Tar Heel Reader, an online program that helps students with disabilities learn to read independently, is nearing 10 million books read. The site, which was created by Karen Erickson of the Center for Literacy and Disability Studies and Gary Bishop of the department of computer science at the University of North Carolina at Chapel Hill, is expected to reach the 10 million milestone in early January, less than a decade after its launch.
Tar Heel Reader is an online collection of free, easy-to-read and accessible books on a wide range of topics. The site was built to fight illiteracy among underserved populations, including those with disabilities that make it difficult to learn to read using traditional books and learning methods. Each book on Tar Heel Reader can be speech enabled and accessed using multiple types of interfaces, including touch screens, the IntelliKeys keyboard and 1 to 3 assistive switches that function like standard buttons.
“A child learning to read in a kindergarten class has access to entire libraries of books that are written for beginning readers and have subject matter interesting to a child,” said Erickson, director of the Center for Literacy and Disability Studies in the Department of Allied Health Sciences. “An older student learning to read, however, may have trouble finding a book for beginning readers about an interesting subject, and a student with a physical disability may not have the motor function to turn pages while reading.”
In 2008, Bishop, professor and associate chair for academic affairs in the department of computer science in UNC’s College of Arts and Sciences, worked with Erickson to build Tar Heel Reader as a way for users to create beginner-level books aimed at older children and adolescents with disabilities.
“Wow,” one testimonial begins, “my 9-year-old has already opened his Tar Heel Reader library via a touch screen and, perhaps for the first time ever, been able to choose independently among many choices of real, interesting books he wants to read and can read.”
The Tar Heel Reader site grew organically by word of mouth and through educational conferences. Erickson remembered, “Within months of launching Tar Heel Reader, I began to see it featured at conferences as a powerful teaching tool, and the people talking about it had no connection to UNC.
“Now, I go to these conferences and see vendor booths with signs that advertise, ‘This product works with Tar Heel Reader,’” Erickson said. “How great is that?”
Although Tar Heel Reader was originally built for older children and adolescents with disabilities in the United States, the site’s ease of use has made it a popular choice for a variety of language teachers and students across the world. The library now contains more than 50 thousand books in 27 languages and has been accessed by users in more than 200 countries and territories.
Tar Heel Reader has been visited more than three million times by more than one million unique users. The site sees an average of 700 unique visitors each day. It took Tar Heel Reader users about one thousand days to reach 2 million books read after the site launched in 2008, and it has only taken another 2,500 days to reach 10 million.
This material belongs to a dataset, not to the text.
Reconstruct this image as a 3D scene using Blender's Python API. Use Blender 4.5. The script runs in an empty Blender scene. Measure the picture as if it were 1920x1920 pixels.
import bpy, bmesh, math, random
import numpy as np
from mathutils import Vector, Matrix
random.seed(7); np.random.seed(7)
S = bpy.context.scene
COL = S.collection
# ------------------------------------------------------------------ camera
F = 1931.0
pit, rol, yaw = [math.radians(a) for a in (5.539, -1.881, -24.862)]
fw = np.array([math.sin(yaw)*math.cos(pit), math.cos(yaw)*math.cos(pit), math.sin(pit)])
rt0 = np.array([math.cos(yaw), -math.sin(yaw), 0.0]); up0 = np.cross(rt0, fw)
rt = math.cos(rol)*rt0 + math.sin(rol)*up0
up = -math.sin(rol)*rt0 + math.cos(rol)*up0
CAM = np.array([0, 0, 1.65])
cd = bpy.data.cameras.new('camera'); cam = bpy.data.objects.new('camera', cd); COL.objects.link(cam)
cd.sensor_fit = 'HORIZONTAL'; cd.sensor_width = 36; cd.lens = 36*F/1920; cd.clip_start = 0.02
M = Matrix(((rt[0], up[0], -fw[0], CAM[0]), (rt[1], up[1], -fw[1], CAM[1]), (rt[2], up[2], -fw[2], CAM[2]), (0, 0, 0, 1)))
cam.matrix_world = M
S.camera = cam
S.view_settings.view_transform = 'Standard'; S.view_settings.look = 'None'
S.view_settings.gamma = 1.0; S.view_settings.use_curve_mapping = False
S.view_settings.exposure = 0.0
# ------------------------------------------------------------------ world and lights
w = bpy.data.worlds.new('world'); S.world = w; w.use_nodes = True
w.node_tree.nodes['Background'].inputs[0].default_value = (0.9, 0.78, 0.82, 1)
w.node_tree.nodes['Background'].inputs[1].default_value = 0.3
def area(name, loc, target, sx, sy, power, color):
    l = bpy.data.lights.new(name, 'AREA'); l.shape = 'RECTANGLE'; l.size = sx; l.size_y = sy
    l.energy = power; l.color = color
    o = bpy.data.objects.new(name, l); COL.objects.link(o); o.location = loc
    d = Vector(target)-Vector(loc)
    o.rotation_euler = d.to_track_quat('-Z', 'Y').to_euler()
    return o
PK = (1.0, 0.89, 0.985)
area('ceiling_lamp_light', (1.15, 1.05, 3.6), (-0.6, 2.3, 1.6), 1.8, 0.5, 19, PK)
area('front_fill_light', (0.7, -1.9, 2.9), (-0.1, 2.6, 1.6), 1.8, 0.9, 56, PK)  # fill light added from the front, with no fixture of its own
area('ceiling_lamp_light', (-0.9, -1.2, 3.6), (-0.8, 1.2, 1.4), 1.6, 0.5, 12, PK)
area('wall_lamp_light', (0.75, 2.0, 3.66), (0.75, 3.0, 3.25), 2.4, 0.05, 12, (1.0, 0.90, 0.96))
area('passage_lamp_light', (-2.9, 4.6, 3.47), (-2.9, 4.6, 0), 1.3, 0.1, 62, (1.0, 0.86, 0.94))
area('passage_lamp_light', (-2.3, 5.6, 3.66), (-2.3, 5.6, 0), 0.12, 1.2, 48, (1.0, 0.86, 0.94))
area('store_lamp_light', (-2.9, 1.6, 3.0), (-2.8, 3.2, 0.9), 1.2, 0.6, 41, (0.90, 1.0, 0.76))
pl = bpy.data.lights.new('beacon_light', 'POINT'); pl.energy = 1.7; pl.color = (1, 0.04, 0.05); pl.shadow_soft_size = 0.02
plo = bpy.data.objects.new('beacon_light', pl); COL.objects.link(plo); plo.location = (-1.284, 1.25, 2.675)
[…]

“I’m a programmer, so I’m an optimist,” Bishop said, “but I’m amazed by how far-reaching Tar Heel Reader has become. If you search ‘Tar Heel Reader’ on YouTube, you can find videos explaining in German how to set up Tar Heel Reader with a switch. There are even demonstrations that use puppets and stop motion video to explain the process.”
The UNC Department of Computer Science website has a real-time counter on the front page that updates as readers across the world finish books.